Hydrofluorocarbons (HFCs) are considered a “supercharged” greenhouse gas–shorter lived than the carbon dioxide, the most prolific greenhouse, but nearly 4,000 times more effective at trapping heat in the atmosphere when measured over a five-year timeframe. Used in air conditioners, insulating foam, and even data center cooling systems, they were developed to replace chlorofluorocarbons and related chemicals, which ran afoul of the international community themselves for the damage they were doing to the ozone layer.

Now a seven-years-in-the-making update to the 1987 Montreal Protocol environmental treaty has been embraced by nearly 200 nations this week in Kigali, Rwanda. The deal is “expected to lead to the reduction of the equivalent of 70 billion tons of carbon dioxide from the atmosphere — about two times the carbon pollution produced annually by the entire world,” The New York Times reports.

Adds the Guardian:

More than 100 developing countries, including China, the world’s top carbon dioxide emitter, will start taking action in 2024, sparking concern from some groups that the action would be implemented too slowly to make a difference. A small group of countries, including India, Pakistan and some Gulf states, also pushed for and secured a later start in 2028, saying their economies need more time to grow. That is three years earlier than India, the world’s third worst polluter, had first proposed.

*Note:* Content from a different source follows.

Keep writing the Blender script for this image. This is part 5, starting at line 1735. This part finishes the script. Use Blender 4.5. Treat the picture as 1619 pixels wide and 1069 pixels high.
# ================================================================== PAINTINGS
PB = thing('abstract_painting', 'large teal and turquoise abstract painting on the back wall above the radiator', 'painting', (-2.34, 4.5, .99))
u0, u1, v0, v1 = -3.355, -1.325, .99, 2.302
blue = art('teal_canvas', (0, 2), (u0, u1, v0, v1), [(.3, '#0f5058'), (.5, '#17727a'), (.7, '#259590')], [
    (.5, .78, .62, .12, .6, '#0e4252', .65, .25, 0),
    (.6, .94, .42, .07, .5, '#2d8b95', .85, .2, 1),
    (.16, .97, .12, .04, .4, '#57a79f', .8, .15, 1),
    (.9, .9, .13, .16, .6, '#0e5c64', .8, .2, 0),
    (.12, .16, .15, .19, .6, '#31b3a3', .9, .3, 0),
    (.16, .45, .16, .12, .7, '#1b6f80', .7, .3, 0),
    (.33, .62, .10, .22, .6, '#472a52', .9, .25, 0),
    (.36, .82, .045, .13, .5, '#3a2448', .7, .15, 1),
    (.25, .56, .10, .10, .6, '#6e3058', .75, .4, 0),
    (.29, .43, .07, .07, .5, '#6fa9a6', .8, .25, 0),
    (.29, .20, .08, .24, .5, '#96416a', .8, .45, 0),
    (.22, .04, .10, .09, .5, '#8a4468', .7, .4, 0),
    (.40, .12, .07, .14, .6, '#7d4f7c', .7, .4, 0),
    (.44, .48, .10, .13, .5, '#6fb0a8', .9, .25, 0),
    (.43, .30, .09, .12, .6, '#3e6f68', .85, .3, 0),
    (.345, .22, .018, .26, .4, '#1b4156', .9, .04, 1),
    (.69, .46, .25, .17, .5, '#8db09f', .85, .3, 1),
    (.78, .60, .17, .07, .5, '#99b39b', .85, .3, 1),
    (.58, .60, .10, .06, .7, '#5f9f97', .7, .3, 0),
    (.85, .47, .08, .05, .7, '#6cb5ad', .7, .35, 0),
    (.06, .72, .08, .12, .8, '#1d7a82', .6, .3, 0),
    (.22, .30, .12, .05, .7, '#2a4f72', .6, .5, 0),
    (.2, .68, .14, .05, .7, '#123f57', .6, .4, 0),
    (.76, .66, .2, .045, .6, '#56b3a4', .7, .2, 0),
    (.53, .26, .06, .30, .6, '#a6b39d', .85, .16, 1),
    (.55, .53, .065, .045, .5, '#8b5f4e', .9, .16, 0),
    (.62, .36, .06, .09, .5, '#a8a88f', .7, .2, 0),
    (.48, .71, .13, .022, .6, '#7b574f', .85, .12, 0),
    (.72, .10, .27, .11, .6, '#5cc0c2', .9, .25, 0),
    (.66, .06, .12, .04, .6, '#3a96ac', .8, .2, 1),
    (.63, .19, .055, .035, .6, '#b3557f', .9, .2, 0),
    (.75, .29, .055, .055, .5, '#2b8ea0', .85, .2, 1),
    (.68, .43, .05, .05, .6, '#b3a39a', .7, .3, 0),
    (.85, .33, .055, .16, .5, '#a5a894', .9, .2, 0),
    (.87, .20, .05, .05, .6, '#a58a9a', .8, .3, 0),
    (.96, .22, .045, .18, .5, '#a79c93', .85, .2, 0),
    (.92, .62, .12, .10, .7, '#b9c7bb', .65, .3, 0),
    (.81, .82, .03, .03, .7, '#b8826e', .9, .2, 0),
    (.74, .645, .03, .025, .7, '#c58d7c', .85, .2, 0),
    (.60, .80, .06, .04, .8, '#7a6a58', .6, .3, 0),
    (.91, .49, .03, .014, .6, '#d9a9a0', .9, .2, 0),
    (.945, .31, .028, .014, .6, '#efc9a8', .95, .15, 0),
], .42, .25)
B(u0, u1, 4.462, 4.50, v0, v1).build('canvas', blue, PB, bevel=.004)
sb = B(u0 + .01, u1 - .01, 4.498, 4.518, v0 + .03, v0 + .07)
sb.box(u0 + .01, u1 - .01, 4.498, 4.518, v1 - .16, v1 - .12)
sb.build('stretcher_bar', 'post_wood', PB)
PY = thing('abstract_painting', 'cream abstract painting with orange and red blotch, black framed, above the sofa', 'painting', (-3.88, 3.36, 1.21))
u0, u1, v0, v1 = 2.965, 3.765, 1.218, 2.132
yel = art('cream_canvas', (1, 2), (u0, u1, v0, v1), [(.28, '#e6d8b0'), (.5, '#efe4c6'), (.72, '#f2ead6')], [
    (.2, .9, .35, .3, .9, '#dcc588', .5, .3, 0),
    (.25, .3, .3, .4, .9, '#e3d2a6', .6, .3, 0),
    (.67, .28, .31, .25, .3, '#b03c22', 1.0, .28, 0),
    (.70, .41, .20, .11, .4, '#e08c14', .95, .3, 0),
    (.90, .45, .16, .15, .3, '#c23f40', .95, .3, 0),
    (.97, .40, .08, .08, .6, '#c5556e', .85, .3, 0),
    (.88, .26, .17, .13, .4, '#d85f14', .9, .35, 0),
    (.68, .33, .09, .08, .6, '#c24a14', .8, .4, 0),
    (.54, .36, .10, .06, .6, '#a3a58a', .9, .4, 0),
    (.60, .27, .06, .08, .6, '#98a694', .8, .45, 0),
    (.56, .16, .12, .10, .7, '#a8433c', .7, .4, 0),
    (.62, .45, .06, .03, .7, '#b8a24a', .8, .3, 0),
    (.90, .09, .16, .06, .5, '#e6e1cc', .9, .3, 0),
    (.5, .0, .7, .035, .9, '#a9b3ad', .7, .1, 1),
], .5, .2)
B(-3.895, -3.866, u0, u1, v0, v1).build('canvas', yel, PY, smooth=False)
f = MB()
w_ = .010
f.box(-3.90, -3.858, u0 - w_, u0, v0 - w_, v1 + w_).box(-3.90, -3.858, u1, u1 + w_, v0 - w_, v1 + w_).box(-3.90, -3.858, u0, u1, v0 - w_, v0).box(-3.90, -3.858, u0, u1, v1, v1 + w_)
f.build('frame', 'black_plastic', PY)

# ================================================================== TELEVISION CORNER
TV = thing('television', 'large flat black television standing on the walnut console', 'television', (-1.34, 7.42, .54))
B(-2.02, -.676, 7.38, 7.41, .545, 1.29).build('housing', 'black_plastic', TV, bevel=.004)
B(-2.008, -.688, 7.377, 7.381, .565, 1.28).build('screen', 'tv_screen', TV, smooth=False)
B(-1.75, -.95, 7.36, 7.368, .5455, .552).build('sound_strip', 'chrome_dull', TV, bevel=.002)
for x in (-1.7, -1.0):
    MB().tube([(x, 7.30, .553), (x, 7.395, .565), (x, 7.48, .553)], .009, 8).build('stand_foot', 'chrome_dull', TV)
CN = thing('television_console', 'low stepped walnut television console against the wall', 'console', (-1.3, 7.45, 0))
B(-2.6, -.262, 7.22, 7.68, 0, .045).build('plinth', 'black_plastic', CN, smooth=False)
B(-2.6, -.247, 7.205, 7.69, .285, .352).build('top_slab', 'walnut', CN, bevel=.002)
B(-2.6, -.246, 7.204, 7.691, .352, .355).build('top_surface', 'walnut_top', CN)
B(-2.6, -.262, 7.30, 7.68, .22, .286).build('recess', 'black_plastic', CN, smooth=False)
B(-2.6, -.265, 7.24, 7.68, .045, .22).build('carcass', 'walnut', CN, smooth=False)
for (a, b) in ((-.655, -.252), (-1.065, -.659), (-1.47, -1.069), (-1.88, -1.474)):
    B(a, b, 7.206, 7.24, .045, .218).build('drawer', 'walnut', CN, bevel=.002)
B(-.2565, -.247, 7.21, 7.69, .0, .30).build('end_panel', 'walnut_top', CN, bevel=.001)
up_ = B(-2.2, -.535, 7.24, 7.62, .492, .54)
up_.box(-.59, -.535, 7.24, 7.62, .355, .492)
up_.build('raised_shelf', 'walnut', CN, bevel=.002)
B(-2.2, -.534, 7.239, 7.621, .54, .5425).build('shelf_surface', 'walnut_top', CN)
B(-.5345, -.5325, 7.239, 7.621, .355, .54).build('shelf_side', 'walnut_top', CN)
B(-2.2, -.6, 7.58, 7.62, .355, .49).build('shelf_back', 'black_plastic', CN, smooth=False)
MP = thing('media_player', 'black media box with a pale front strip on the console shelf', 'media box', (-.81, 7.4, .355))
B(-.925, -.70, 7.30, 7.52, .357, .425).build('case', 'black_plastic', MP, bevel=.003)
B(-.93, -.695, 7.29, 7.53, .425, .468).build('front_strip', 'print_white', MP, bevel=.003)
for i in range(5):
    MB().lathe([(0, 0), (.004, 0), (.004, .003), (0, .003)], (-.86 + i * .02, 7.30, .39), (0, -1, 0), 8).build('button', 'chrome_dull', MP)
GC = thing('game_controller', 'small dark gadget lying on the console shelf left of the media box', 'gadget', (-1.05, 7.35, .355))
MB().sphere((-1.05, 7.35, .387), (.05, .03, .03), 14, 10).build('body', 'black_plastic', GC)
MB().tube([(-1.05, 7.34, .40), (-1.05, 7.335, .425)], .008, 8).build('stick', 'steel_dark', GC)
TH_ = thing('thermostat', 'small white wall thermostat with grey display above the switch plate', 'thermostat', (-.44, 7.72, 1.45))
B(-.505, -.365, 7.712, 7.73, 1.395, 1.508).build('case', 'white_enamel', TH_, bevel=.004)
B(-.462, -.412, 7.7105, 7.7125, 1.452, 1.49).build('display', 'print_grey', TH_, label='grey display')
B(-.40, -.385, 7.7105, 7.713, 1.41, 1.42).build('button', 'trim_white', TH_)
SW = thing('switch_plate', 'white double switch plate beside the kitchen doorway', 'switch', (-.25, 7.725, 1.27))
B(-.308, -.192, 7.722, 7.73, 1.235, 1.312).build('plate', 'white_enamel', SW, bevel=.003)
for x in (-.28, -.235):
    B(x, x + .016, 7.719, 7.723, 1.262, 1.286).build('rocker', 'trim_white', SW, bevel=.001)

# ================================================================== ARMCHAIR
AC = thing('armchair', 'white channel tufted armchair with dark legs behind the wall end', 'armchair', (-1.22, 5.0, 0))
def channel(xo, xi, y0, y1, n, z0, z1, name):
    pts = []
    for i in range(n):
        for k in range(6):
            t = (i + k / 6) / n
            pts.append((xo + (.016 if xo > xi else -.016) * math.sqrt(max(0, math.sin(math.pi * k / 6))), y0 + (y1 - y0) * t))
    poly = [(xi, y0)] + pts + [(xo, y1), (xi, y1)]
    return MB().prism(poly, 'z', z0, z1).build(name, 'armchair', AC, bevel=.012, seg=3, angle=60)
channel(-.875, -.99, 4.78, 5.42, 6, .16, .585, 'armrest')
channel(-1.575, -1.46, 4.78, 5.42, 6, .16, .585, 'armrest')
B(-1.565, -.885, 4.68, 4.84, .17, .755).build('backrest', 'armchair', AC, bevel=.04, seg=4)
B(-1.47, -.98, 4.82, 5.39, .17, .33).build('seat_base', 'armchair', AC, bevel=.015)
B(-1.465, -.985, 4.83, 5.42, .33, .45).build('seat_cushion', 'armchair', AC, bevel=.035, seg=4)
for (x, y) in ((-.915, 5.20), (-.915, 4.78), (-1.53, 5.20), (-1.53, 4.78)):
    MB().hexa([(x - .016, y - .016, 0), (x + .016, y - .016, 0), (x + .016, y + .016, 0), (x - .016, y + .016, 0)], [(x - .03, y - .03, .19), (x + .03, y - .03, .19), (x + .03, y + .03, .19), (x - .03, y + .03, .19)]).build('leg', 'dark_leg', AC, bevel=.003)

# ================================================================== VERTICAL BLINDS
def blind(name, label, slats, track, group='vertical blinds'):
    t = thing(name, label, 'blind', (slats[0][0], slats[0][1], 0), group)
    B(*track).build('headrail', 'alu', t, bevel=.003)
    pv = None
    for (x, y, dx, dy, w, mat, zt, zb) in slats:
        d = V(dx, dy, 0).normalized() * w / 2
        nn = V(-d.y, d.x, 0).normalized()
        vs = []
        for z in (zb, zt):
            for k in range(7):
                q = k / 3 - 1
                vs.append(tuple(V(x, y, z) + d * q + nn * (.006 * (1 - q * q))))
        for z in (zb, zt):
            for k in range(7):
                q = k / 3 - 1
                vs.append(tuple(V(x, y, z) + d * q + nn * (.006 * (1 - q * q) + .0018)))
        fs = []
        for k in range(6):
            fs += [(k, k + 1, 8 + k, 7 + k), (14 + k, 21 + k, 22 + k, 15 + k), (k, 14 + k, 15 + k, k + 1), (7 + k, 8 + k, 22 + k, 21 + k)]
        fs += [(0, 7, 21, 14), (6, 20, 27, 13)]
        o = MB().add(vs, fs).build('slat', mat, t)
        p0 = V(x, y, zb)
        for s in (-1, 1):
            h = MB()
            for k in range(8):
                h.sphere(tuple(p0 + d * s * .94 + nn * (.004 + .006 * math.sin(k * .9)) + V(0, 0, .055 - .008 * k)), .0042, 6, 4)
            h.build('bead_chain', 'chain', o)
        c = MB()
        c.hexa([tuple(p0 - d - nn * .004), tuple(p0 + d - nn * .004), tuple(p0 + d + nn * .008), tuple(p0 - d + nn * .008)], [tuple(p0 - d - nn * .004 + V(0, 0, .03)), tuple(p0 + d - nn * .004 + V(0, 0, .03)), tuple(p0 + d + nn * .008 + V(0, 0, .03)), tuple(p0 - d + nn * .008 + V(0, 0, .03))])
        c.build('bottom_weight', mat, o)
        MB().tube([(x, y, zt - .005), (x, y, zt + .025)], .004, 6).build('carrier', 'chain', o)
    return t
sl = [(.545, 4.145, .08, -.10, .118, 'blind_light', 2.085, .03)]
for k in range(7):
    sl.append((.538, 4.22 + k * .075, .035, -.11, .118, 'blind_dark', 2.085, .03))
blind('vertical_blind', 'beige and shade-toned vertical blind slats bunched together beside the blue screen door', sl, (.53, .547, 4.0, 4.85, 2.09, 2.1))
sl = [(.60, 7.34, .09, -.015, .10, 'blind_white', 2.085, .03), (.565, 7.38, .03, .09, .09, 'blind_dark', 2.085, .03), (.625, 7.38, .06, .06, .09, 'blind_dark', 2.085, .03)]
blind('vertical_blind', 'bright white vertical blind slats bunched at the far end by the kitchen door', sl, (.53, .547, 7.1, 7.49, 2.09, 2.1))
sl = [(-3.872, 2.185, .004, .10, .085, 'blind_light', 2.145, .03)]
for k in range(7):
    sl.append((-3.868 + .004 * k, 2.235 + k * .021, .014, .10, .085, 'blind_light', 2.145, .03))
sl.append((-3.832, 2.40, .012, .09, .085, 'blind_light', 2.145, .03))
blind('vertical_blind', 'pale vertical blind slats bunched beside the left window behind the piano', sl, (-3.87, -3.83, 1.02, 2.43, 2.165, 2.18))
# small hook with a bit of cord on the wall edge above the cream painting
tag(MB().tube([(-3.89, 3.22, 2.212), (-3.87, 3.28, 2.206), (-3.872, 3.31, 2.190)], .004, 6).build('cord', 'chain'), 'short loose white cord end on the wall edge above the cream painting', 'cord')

Worldwide use of HFCs has soared in the past decade as rapidly growing countries like China and India have widely adopted air conditioning in homes, offices and cars. But HFC gases are thousands of times more destructive to the climate than carbon dioxide, and scientists say their growing use threatens to undermine the Paris accord by 195 countries, an agreement last year to reduce climate emissions.

President Barack Obama praised the deal on Saturday morning, calling the agreement “an ambitious and far reaching solution” to a “rapidly growing threat to the health of our planet”.

“In addition to today’s amendment, countries last week crossed the threshold for the Paris Agreement to enter into force and reached a deal to constrain international aviation emissions,” he said in a statement. “Together, these steps show that, while diplomacy is never easy, we can work together to leave our children a planet that is safer, more prosperous, more secure, and more free than the one that was left for us.”